**Short problem**
Print the first line of the material below and each line after it, exactly as written, ending with the line that contains "return (*o, 1)".

**Stored data**
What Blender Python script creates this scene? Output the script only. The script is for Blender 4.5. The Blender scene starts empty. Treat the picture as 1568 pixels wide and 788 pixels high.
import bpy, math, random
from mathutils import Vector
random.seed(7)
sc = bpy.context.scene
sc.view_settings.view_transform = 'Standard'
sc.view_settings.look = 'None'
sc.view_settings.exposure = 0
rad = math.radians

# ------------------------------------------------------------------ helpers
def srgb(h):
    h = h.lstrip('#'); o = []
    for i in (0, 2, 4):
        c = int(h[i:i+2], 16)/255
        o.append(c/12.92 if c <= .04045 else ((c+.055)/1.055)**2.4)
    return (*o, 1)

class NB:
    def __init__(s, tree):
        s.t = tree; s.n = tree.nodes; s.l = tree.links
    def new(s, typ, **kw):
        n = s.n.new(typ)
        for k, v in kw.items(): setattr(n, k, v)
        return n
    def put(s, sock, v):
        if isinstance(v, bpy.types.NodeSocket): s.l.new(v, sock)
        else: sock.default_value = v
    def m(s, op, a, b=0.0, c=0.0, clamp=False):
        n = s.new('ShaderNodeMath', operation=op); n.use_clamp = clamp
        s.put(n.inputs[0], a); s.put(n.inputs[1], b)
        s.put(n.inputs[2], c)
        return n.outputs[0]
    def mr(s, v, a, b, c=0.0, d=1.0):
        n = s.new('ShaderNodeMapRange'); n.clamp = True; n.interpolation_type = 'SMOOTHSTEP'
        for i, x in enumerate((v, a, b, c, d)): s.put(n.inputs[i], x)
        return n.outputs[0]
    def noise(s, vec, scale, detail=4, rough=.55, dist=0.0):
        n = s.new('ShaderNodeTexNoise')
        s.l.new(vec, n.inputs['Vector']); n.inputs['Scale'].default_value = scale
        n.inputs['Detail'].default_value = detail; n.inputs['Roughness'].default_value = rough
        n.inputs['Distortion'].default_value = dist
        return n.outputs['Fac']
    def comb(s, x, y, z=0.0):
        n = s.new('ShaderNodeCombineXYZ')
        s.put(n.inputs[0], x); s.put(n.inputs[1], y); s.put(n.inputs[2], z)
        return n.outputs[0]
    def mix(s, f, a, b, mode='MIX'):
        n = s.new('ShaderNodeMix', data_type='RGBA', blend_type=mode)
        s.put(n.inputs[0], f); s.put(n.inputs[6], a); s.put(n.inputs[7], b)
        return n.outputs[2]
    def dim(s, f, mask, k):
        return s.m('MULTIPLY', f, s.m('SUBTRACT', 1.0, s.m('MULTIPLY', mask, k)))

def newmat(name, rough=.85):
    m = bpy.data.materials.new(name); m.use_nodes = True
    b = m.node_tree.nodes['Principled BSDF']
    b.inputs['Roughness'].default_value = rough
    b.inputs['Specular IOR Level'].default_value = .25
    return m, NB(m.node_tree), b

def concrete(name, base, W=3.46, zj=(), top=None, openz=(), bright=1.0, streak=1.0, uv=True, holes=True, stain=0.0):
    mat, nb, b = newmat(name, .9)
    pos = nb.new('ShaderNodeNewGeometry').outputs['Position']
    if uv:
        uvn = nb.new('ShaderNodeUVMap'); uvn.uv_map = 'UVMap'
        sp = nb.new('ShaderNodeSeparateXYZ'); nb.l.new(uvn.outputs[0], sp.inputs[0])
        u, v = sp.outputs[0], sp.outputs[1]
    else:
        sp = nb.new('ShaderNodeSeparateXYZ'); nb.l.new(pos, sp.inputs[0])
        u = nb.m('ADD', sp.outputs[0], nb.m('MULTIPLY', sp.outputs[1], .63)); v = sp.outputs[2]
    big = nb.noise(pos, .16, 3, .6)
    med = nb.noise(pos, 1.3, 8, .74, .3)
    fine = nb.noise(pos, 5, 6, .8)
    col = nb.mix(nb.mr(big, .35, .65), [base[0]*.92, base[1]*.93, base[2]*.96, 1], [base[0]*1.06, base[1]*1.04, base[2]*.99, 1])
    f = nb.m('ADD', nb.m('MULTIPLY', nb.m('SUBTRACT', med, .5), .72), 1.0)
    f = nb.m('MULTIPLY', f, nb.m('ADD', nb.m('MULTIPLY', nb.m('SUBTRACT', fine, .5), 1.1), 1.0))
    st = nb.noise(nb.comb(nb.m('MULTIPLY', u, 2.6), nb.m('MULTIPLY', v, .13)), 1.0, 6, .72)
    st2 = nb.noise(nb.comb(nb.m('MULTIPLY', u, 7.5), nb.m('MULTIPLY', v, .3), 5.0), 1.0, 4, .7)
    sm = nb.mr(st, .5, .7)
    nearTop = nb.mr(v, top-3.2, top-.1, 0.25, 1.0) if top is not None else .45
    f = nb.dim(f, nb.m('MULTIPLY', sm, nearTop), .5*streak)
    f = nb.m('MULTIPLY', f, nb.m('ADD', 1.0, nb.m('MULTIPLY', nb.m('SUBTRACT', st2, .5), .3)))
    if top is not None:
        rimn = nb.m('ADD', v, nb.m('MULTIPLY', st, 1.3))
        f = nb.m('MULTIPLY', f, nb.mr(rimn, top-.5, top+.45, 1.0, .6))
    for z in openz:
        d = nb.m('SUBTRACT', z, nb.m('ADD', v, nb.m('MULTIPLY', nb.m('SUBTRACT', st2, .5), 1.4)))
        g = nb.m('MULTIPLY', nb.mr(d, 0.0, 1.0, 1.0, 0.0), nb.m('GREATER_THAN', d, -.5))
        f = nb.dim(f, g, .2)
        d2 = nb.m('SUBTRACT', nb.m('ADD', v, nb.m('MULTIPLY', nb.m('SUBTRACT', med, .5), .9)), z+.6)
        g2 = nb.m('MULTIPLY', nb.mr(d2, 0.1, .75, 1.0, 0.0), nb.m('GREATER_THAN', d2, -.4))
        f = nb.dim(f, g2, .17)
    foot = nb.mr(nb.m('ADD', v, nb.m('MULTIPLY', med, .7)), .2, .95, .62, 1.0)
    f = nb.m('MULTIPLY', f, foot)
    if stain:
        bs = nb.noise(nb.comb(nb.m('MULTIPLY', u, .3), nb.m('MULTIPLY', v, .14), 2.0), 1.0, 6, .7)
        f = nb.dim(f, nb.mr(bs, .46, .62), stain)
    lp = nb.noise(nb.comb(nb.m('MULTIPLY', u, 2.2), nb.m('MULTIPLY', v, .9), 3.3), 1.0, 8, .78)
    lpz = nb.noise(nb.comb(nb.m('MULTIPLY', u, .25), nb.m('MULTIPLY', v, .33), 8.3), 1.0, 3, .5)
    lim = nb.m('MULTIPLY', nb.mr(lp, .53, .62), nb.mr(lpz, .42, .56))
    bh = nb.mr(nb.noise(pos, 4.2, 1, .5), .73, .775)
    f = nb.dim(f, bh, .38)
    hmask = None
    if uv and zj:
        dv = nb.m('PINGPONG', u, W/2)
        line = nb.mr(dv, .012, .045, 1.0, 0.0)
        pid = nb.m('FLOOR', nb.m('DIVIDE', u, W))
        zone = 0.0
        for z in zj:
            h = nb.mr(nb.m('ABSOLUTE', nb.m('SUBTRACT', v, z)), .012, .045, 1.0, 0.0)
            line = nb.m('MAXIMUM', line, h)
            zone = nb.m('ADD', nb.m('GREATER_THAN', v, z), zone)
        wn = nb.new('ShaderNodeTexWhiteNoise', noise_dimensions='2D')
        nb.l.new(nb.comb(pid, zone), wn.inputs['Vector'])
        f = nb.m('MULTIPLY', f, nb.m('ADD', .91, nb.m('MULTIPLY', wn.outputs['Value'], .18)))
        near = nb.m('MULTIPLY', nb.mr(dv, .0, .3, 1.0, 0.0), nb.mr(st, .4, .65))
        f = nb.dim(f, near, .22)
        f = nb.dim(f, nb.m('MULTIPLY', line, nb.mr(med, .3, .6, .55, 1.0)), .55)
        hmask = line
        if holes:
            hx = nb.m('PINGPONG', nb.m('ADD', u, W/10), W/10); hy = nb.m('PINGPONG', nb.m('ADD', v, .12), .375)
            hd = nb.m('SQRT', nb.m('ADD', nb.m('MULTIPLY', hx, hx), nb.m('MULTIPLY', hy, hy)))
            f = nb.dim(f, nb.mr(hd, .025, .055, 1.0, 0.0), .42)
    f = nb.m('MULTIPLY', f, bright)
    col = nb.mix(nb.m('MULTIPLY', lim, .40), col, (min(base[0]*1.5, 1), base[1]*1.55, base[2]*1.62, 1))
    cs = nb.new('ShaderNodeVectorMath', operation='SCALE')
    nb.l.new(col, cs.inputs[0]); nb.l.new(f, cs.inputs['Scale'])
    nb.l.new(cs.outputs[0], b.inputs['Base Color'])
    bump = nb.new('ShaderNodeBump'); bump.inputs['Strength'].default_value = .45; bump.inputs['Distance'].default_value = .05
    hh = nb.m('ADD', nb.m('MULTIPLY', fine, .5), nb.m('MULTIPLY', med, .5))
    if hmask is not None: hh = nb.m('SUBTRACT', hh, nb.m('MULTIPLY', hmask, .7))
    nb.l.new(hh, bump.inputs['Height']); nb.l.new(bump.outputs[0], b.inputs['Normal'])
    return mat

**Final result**
What Blender Python script creates this scene? Output the script only. The script is for Blender 4.5. The Blender scene starts empty. Treat the picture as 1568 pixels wide and 788 pixels high.
import bpy, math, random
from mathutils import Vector
random.seed(7)
sc = bpy.context.scene
sc.view_settings.view_transform = 'Standard'
sc.view_settings.look = 'None'
sc.view_settings.exposure = 0
rad = math.radians

# ------------------------------------------------------------------ helpers
def srgb(h):
    h = h.lstrip('#'); o = []
    for i in (0, 2, 4):
        c = int(h[i:i+2], 16)/255
        o.append(c/12.92 if c <= .04045 else ((c+.055)/1.055)**2.4)
    return (*o, 1)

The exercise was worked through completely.